Steve Higgins (2003) ISBN 0 946671 19 2 ICT is one of those areas of education research and practice where innovation moves so fast that it is difficult for best practice to catch up. In this review the question is not necessarily how do we keep up, but whether teachers and researchers can have a conversation about how ICT can support teaching and learning. The discussion which Steve Higgins and his team appear to be asking for and prompting is wider than the individual successes and failures associated with a single piece of technology, but rather about how technologies in general can be used in the classroom. The key messages and particular the implications set out at the end of each section not only summarise the discussion but also provide starting points for further dialogue about the issues that arise.

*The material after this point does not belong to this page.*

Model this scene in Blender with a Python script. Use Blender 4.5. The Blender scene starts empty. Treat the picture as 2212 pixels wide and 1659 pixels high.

Connecting Research and Practice: Education for Sustainable Development

Mark Rickinson and colleagues (2003) ISBN 0 946671 18 4 This review really gets to the heart of the matter, the connection of research and practice. As such, it not only provides practical and theoretical insight, but also exemplifies the process which facilitates this effective combining of perspectives. It has to be said that it is a step in the right direction that the practitioners are named alongside the academic as the authors of the report. The body of the review builds on literature syntheses carried out by Mark Rickinson, but supplements this with seven case studies from practitioners providing exemplification of what education for sustainable development looks like. The case studies are clearly laid out and the messages accessible. In conclusion, the review suggests four steps for schools and teachers wanting to engage with research while also urging that researchers think more strategically about how their research is produced and how it is used.

Connecting Policy and Practice: Research in Geography Education

Eleanor Rawling (2003) ISBN 0 946671 24 9

Although this review is explicitly about geography, I believe it is possible to draw direct parallels with other subjects and the lessons which are outlined can be widely learned from. The review draws on a large research study completed by Eleanor Rawlings and has consulted various different groups including the geography associations and a number of user groups to produce an effective synthesis of how to connect policy and practice in geography. The report includes sections focusing on the changing subject curriculum, the changing nature of the subject teacher and the interactions between subject communities and policy makers. It outlines the changes in the subject and the way it has been taught over the last two decades. Diagrammatic representations and useful models are presented to supplement the text and the nature of the curriculum and the way it is taught and learned are problematised. Key messages for subject teachers, for subject communities and for policy makers are provided with the belief that these will help to ensure successful geography learning in the future.